Your objective - Across the entries below, how many lines contain the word "part"? Give the number alone.

Records provided -
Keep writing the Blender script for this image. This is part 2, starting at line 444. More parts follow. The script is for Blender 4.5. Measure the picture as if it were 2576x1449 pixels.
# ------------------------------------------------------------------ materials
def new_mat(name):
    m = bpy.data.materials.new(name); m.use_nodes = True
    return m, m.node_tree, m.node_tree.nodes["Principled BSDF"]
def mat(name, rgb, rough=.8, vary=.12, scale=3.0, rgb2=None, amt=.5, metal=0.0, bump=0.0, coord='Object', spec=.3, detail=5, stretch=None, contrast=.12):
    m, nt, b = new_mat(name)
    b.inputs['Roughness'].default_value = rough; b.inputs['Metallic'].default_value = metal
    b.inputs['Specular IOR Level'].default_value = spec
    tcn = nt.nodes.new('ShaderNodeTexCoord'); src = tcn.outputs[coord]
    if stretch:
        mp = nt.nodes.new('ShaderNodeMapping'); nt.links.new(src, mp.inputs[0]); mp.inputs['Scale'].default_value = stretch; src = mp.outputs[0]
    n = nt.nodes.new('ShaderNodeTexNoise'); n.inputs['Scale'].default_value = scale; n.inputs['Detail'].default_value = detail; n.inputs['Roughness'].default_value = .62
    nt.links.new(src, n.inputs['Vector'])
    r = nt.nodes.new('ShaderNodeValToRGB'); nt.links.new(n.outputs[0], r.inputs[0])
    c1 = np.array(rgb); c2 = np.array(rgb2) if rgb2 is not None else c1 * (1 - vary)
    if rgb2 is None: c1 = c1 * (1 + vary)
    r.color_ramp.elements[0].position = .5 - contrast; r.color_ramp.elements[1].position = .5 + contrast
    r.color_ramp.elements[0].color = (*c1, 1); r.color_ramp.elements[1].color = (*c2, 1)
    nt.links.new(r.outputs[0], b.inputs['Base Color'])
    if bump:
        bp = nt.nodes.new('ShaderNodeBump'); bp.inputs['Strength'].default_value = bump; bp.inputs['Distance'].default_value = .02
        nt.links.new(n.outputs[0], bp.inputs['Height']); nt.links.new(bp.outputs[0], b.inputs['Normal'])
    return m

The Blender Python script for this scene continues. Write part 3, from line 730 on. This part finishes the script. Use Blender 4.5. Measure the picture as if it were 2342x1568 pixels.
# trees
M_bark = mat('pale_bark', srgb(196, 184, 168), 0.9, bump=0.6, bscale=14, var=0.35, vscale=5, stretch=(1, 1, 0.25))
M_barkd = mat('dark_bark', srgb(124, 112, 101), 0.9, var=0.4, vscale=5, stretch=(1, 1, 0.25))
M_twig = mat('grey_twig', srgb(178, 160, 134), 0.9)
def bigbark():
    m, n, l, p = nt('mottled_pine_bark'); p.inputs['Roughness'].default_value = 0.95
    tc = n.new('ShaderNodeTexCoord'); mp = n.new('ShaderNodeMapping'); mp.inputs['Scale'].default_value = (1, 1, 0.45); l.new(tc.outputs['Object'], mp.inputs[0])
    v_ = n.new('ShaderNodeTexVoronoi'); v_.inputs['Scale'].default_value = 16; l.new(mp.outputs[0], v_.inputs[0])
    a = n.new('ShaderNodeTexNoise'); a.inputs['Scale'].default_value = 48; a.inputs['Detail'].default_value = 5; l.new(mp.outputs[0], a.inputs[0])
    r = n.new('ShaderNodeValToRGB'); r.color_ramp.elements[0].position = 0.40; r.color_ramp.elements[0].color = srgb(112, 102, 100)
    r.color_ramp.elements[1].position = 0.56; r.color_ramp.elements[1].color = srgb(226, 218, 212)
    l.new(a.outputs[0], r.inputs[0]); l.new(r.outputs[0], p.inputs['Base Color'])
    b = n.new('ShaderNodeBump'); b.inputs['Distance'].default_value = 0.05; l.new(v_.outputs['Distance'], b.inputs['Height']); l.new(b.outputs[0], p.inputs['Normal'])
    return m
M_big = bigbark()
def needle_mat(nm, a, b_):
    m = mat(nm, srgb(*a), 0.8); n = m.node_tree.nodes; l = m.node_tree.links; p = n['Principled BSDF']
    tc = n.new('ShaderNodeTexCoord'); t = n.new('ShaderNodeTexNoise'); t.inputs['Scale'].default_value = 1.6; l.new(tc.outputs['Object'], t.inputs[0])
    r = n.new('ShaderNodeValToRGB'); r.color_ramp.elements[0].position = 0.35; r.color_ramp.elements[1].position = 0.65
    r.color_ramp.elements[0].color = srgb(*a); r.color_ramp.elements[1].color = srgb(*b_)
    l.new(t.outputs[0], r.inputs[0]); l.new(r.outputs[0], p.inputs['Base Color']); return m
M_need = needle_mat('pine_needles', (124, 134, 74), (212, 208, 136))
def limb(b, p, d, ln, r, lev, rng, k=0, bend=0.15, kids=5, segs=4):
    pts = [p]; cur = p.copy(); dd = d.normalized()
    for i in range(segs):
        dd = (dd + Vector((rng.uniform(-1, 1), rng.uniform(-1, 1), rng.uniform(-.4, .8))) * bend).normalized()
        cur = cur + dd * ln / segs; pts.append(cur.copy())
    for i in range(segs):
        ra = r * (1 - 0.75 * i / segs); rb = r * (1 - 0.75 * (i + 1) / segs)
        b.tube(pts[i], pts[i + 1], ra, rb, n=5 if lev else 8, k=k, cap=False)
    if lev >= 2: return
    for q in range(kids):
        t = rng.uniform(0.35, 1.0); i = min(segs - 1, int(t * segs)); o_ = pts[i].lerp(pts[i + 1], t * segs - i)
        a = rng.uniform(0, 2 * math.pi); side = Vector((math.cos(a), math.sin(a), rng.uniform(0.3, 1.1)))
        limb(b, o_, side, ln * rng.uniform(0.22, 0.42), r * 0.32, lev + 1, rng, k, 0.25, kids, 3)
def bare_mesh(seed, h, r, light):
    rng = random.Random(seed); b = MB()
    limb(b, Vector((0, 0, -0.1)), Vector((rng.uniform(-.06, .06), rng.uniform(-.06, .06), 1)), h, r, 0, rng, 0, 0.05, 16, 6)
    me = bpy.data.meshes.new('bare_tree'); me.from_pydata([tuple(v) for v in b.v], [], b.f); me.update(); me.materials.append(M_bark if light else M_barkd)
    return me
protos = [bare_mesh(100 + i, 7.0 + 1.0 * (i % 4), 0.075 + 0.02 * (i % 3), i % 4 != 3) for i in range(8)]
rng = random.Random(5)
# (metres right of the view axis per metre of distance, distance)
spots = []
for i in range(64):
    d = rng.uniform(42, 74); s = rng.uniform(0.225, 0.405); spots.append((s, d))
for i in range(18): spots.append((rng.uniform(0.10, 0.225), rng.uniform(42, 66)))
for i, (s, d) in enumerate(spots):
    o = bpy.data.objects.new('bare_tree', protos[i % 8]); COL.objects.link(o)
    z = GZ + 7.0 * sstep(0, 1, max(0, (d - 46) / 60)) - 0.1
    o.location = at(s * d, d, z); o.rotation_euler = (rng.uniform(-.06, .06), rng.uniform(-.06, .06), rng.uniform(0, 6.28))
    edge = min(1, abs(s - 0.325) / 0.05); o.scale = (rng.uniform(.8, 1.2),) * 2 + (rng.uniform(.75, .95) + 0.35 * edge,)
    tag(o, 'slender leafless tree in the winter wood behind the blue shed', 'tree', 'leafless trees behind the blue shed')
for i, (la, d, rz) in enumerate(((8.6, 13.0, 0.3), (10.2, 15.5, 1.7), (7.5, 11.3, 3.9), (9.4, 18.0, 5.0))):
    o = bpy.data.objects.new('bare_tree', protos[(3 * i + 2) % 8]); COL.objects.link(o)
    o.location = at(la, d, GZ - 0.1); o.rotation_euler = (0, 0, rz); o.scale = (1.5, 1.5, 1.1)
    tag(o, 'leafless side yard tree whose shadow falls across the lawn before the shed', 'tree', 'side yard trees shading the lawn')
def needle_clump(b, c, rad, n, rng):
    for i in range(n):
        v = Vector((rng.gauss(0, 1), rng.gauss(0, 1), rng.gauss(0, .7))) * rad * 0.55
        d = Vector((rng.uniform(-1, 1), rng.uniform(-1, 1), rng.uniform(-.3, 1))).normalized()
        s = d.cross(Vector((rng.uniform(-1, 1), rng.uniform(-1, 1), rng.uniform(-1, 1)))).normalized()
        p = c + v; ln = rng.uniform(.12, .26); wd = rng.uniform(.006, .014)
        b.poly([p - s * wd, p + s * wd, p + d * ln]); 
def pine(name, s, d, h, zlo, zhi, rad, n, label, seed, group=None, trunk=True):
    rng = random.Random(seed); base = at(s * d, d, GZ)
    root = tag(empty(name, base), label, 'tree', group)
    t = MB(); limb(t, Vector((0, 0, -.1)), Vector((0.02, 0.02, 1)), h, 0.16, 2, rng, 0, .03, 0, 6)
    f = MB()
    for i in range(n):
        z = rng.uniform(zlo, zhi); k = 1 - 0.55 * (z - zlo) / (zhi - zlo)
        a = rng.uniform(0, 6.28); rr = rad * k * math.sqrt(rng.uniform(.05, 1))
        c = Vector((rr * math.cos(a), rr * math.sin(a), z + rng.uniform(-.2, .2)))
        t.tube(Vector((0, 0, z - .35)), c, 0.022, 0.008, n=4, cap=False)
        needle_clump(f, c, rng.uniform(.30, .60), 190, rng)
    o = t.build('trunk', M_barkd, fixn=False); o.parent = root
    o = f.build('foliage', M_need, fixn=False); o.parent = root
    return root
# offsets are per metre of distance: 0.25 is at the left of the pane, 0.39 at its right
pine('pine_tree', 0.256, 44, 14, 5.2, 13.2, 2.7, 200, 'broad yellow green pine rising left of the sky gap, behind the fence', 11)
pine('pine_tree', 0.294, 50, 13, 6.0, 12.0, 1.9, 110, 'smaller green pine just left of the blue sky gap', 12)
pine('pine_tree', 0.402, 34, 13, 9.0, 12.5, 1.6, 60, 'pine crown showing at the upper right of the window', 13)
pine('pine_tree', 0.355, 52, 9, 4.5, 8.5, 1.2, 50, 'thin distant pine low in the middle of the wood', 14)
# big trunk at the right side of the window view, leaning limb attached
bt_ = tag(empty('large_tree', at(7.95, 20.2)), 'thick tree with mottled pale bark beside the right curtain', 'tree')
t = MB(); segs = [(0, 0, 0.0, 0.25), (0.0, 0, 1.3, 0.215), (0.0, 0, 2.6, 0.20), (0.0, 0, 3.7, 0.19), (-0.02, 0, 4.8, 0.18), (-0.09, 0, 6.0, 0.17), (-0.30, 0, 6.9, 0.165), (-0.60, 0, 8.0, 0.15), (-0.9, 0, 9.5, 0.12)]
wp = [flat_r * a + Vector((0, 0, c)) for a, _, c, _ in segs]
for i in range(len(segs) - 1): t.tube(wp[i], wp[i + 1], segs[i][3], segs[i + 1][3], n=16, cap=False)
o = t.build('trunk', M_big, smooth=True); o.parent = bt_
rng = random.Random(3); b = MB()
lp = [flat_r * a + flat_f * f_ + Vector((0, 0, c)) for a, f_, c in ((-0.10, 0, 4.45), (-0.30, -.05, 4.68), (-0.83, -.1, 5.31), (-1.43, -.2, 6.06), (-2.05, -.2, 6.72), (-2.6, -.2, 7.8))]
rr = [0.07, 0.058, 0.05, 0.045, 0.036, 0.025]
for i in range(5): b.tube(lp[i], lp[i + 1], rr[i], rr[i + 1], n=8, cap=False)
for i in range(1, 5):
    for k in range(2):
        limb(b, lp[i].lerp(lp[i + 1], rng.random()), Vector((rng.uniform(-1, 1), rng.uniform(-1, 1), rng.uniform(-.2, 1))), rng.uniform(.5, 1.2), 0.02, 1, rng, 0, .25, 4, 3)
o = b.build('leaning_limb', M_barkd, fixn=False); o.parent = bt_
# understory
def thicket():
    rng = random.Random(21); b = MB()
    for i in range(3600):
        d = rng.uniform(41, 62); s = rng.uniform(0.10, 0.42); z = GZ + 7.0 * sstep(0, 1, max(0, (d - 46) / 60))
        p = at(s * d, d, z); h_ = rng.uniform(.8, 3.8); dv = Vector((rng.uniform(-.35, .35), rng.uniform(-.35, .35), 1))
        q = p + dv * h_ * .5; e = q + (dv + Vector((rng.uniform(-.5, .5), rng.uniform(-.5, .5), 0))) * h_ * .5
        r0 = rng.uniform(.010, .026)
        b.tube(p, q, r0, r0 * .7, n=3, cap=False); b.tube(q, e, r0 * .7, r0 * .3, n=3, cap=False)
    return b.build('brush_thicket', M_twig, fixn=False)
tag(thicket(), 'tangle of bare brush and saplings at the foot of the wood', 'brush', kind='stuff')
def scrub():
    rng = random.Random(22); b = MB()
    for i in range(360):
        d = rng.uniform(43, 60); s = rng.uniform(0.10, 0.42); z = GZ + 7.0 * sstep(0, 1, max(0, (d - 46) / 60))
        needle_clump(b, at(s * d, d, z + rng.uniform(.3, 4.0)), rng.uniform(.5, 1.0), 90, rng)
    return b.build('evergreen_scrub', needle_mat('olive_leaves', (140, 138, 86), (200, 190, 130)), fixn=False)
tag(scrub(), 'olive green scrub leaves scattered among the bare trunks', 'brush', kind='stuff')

Response to this task - 2